A l’opposé, il loua les pieux qui se préservent de ces vices. Citons à cet égard ce verset de sourate Al-Furqân qui décrit les qualités des serviteurs du Tout Miséricordieux : "Et ceux qui n’invoquent pas d’autre divinité avec Allah et ne tuent pas la vie qu’Allah a rendue sacrée, sauf à bon droit ; qui ne commettent pas de fornication - car quiconque fait cela encourra une punition." [8].
Quatrièmement :
Le Coran exposa magnifiquement aux mecquois les fondements de l’éthique et les droits de la société. Il leur rendit détestables la mécréance, la perversion, la désobéissance à Dieu, l’anarchie, l’ignorance, le mauvais caractère, la dureté du coeur et la rudesse dans les paroles. Il leur fit aimer la foi, l’obéissance à Dieu, l’ordre, la science, l’amour, la miséricorde, la sincérité, le respect d’autrui, la gratitude envers les parents, la générosité à l’égard des voisins, la purification du coeur et la pureté de la langue...
Cinquièmement :
Le Coran relata aux mecquois les récits des Messagers, des Prophètes et l’histoire des peuples précédents.
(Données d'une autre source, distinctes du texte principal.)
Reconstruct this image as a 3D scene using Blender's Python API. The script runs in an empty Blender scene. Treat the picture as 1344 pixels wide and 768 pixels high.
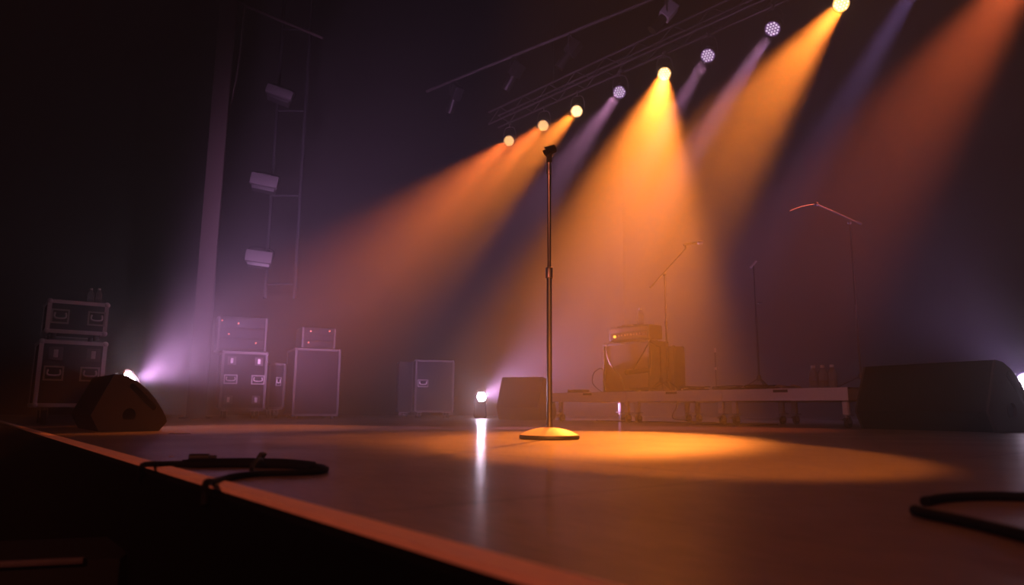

Il y a en ces récits d’éloquentes exhortations et des leçons bénéfiques montrant les règles divines que Dieu établit dans l’univers pour faire périr les mécréants et les tyrans et pour donner la victoire aux croyants et les bienfaisants. La victoire des croyants finit par arriver aussi longtemps qu’ils défendent la vérité et soutiennent la foi.
Sixièmement :
Le Coran s’adressa aux mecquois en des termes concis. C’est ainsi que les versets des sourates mecquoises furent courts. Les mecquois étaient, en effet, réputés pour leur éloquence. Ils étaient de grands orateurs, et la façon la plus appropriée pour les interpeller était d’user de mots forts et concis, plutôt que de recourir à de longs discours. Aussi la Haute Sagesse divine veilla-t-elle à ce que le progrès et l’élévation dans l’éducation des peuples et des individus se fassent de façon graduelle, en hiérarchisant les priorités. Nul doute que le credo et l’éthique sont plus importants que les différentes formes d’œuvres de culte et les transactions complexes : les premiers constituent, en effet, les fondements des seconds. C’est pour cela que la révélation mecquoise les aborda de façon fréquente et leur accorda le plus grand soin. Le Noble Coran commença par les fondements les plus prioritaires avant d’arriver aux questions de moindre importance, et suivit la méthodologie générale des Messages destinés à guider l’être humain, à l’honorer et à raffiner ses manières.
Dieu - Exalté Soit-Il - dit : "Nous ne t’avons envoyé qu’en miséricorde pour les mondes". Et le Messager de Dieu - paix et bénédiction de Dieu sur lui - dit : "Je n’ai été envoyé que pour parachever les nobles manières".

 

P.-S.


Traduit de l’arabe de `Ulûm Ad-Dîn Al-Islâmî (Les sciences de la religion islamique) de Dr. `Abd Allâh Shehâtah, éditions Al-Hay’ah Al-`Âmmah Al-Misriyyah lil-Kitâb, 3ème édition, 1998. ISBN 977-01-5786-4.

 

Notes


[1] la disposition originelle
[2] Sourate 88, Al-Ghâshiyah, versets 17 à 22.
[3] Sourate 80, `Abasa, versets 24 à 32.
[4] Sourate 50, Qâf, versets 6 à 11.
[5] Appel à Dieu, prédication.
[6] Sourate 23, Al-Mu’minûn, versets 115 & 116.
[7] Sourate 21, Al-Anbiyâ’, Les prophètes, versets 66 et 67.
[8] Sourate 25, Al-Furqân, Le critère, verset 68.